_PROBLEM DESCRIPTION_:
Skip any picture you find and retype all the remaining lines exactly.

_DATASET SECTION_:
........

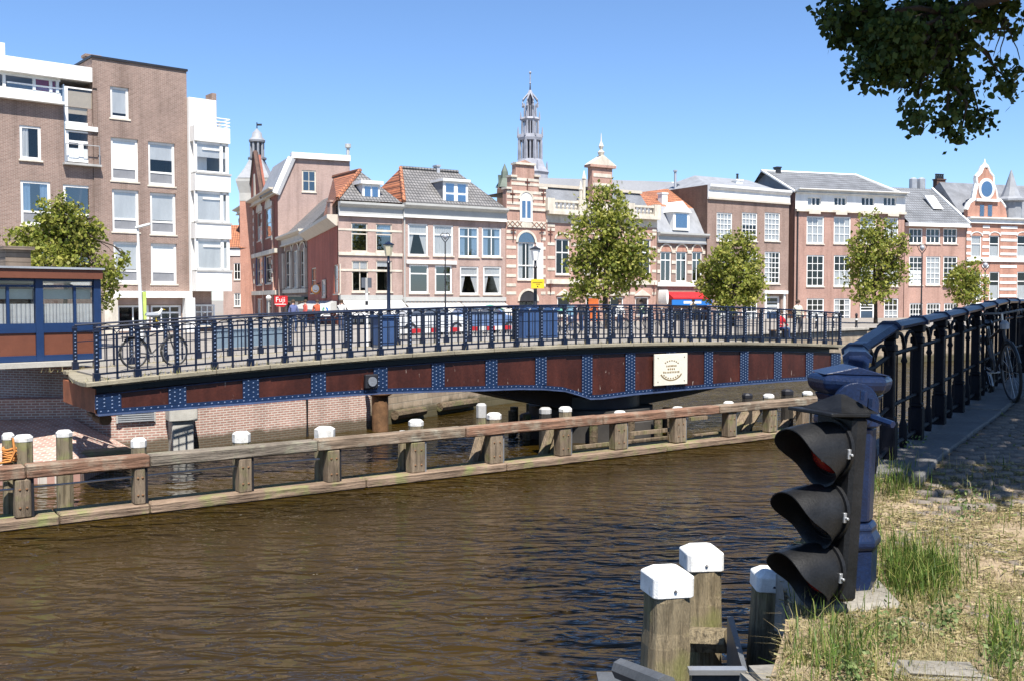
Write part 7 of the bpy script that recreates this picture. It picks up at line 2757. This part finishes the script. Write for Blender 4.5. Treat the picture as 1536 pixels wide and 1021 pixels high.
def big_pile(px, pyt, y, wpx, zbase, rot, lean, label, capm=capw, hcap=None):
    p = at_y(px, pyt, y)
    r = wpx * y / F / 2
    t = tag(empty('bank_pile', (p.x, p.y, zbase)), label, 'pile', 'white-topped piles at the near bank')
    t.rotation_euler = (lean[0], lean[1], rot)
    h = p.z - zbase
    hc = hcap or r * 1.25
    k = 12
    m = MB()
    # square with chamfered corners, split and worn
    prev = None
    levels = [-.9, 0, .15, h * .4, h * .7, h - hc]
    for li, z in enumerate(levels):
        ring = []
        for j in range(16):
            a = 2 * math.pi * j / 16
            sq = 1 / max(abs(math.cos(a)), abs(math.sin(a)))
            rr = r * min(sq, 1.16) * (1.06 if z < .2 else 1.0) * (1 + R.uniform(-.035, .02))
            ring.append((rr * math.cos(a), rr * math.sin(a), z))
        n0 = len(m.v)
        m.v += ring
        if prev is not None:
            for j in range(16):
                m.f.append((prev + j, prev + (j + 1) % 16, n0 + (j + 1) % 16, n0 + j))
        prev = n0
    m.f.append(tuple(prev + j for j in range(16)))
    part('shaft', m, bigw, t)
    rc = r * 1.03
    cc_ = r * .42
    oc = lambda q, z, c: [(-q + c, -q, z), (q - c, -q, z), (q, -q + c, z), (q, q - c, z), (q - c, q, z), (-q + c, q, z), (-q, q - c, z), (-q, -q + c, z)]
    m = MB()
    lay = [oc(rc, h - hc + .002, cc_ * .5), oc(rc, h - .035, cc_ * .5), oc(rc * .62, h, cc_ * .5)]
    for l in lay:
        m.v += l
    for q in range(2):
        for j in range(8):
            m.f.append((q * 8 + j, q * 8 + (j + 1) % 8, (q + 1) * 8 + (j + 1) % 8, (q + 1) * 8 + j))
    m.f.append(tuple(16 + j for j in range(8)))
    m.f.append(tuple(reversed(range(8))))
    cpo = part('cap', m, capm, t, bev=.006)
    part('cap_nail', MB().lathe([(.012, 0), (.004, .01)], 6, (0, 0, 0)), black, cpo).location = (0, -rc - .002, h - hc * .72)
    return t


big_pile(998, 850, 5.77, 64, 1.95, .25, (0, .02), 'nearest weathered pile with a white peaked cap, left of the three by the bank')
big_pile(1052, 817, 6.9, 55, 1.85, .1, (0, 0), 'pile with white cap standing between the other two, farthest into the canal')
big_pile(1143, 849, 6.35, 50, 1.4, .0, (.03, .05), 'white-topped pile in the shadow of the boat signal, right of the three')
# frame the piles stand in
plat = tag(empty('pile_frame', (1.0, 5.9, 1.9)), 'grey steel and timber frame around the feet of the bank piles', 'frame')
sg_ = mk('grey frame steel', (0.10, 0.105, 0.11), .5, vary=.3, scale=4, fine=.3)
a, b = at_y(932, 1003, 5.45), at_y(1000, 1030, 4.9)
o_ = Vector((1.0, 5.9, 1.9))
part('angle_beam', MB().tube([a - o_, (a + b) / 2 - o_, b - o_], .06, 8), sg_, plat, smooth=40)
a, b = at_y(1036, 958, 6.7), at_y(1090, 960, 6.6)
part('cross_timber', MB().tube([a - o_, b - o_], .085, 6), bigw, plat)
tr0 = at_y(1065, 985, 5.7) - o_
part('trough_front', MB().box(tr0.x - .14, tr0.x + .14, tr0.y - .2, tr0.y - .17, tr0.z - .5, tr0.z - .02), sg_, plat)
part('trough_rim', MB().box(tr0.x - .16, tr0.x + .16, tr0.y - .23, tr0.y - .165, tr0.z - .018, tr0.z + .01), steel, plat)
part('trough_floor', MB().box(tr0.x - .14, tr0.x + .3, tr0.y - .165, tr0.y + .7, tr0.z - .45, tr0.z - .4), black, plat)
part('trough_side', MB().hexa([(tr0.x + .145, tr0.y - .2, tr0.z - .5), (tr0.x + .17, tr0.y - .2, tr0.z - .5), (tr0.x + .3, tr0.y + .75, tr0.z - .5), (tr0.x + .26, tr0.y + .75, tr0.z - .5),
                               (tr0.x + .145, tr0.y - .2, tr0.z), (tr0.x + .17, tr0.y - .2, tr0.z), (tr0.x + .3, tr0.y + .75, tr0.z), (tr0.x + .26, tr0.y + .75, tr0.z)]), sg_, plat)
part('foot_plate', MB().box(-.5, -.2, -.35, -.05, -.02, .0), sg_, plat)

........

_OUTPUT FOR THIS TASK_:
Write part 7 of the bpy script that recreates this picture. It picks up at line 2757. This part finishes the script. Write for Blender 4.5. Treat the picture as 1536 pixels wide and 1021 pixels high.
def big_pile(px, pyt, y, wpx, zbase, rot, lean, label, capm=capw, hcap=None):
    p = at_y(px, pyt, y)
    r = wpx * y / F / 2
    t = tag(empty('bank_pile', (p.x, p.y, zbase)), label, 'pile', 'white-topped piles at the near bank')
    t.rotation_euler = (lean[0], lean[1], rot)
    h = p.z - zbase
    hc = hcap or r * 1.25
    k = 12
    m = MB()
    # square with chamfered corners, split and worn
    prev = None
    levels = [-.9, 0, .15, h * .4, h * .7, h - hc]
    for li, z in enumerate(levels):
        ring = []
        for j in range(16):
            a = 2 * math.pi * j / 16
            sq = 1 / max(abs(math.cos(a)), abs(math.sin(a)))
            rr = r * min(sq, 1.16) * (1.06 if z < .2 else 1.0) * (1 + R.uniform(-.035, .02))
            ring.append((rr * math.cos(a), rr * math.sin(a), z))
        n0 = len(m.v)
        m.v += ring
        if prev is not None:
            for j in range(16):
                m.f.append((prev + j, prev + (j + 1) % 16, n0 + (j + 1) % 16, n0 + j))
        prev = n0
    m.f.append(tuple(prev + j for j in range(16)))
    part('shaft', m, bigw, t)
    rc = r * 1.03
    cc_ = r * .42
    oc = lambda q, z, c: [(-q + c, -q, z), (q - c, -q, z), (q, -q + c, z), (q, q - c, z), (q - c, q, z), (-q + c, q, z), (-q, q - c, z), (-q, -q + c, z)]
    m = MB()
    lay = [oc(rc, h - hc + .002, cc_ * .5), oc(rc, h - .035, cc_ * .5), oc(rc * .62, h, cc_ * .5)]
    for l in lay:
        m.v += l
    for q in range(2):
        for j in range(8):
            m.f.append((q * 8 + j, q * 8 + (j + 1) % 8, (q + 1) * 8 + (j + 1) % 8, (q + 1) * 8 + j))
    m.f.append(tuple(16 + j for j in range(8)))
    m.f.append(tuple(reversed(range(8))))
    cpo = part('cap', m, capm, t, bev=.006)
    part('cap_nail', MB().lathe([(.012, 0), (.004, .01)], 6, (0, 0, 0)), black, cpo).location = (0, -rc - .002, h - hc * .72)
    return t


big_pile(998, 850, 5.77, 64, 1.95, .25, (0, .02), 'nearest weathered pile with a white peaked cap, left of the three by the bank')
big_pile(1052, 817, 6.9, 55, 1.85, .1, (0, 0), 'pile with white cap standing between the other two, farthest into the canal')
big_pile(1143, 849, 6.35, 50, 1.4, .0, (.03, .05), 'white-topped pile in the shadow of the boat signal, right of the three')
# frame the piles stand in
plat = tag(empty('pile_frame', (1.0, 5.9, 1.9)), 'grey steel and timber frame around the feet of the bank piles', 'frame')
sg_ = mk('grey frame steel', (0.10, 0.105, 0.11), .5, vary=.3, scale=4, fine=.3)
a, b = at_y(932, 1003, 5.45), at_y(1000, 1030, 4.9)
o_ = Vector((1.0, 5.9, 1.9))
part('angle_beam', MB().tube([a - o_, (a + b) / 2 - o_, b - o_], .06, 8), sg_, plat, smooth=40)
a, b = at_y(1036, 958, 6.7), at_y(1090, 960, 6.6)
part('cross_timber', MB().tube([a - o_, b - o_], .085, 6), bigw, plat)
tr0 = at_y(1065, 985, 5.7) - o_
part('trough_front', MB().box(tr0.x - .14, tr0.x + .14, tr0.y - .2, tr0.y - .17, tr0.z - .5, tr0.z - .02), sg_, plat)
part('trough_rim', MB().box(tr0.x - .16, tr0.x + .16, tr0.y - .23, tr0.y - .165, tr0.z - .018, tr0.z + .01), steel, plat)
part('trough_floor', MB().box(tr0.x - .14, tr0.x + .3, tr0.y - .165, tr0.y + .7, tr0.z - .45, tr0.z - .4), black, plat)
part('trough_side', MB().hexa([(tr0.x + .145, tr0.y - .2, tr0.z - .5), (tr0.x + .17, tr0.y - .2, tr0.z - .5), (tr0.x + .3, tr0.y + .75, tr0.z - .5), (tr0.x + .26, tr0.y + .75, tr0.z - .5),
                               (tr0.x + .145, tr0.y - .2, tr0.z), (tr0.x + .17, tr0.y - .2, tr0.z), (tr0.x + .3, tr0.y + .75, tr0.z), (tr0.x + .26, tr0.y + .75, tr0.z)]), sg_, plat)
part('foot_plate', MB().box(-.5, -.2, -.35, -.05, -.02, .0), sg_, plat)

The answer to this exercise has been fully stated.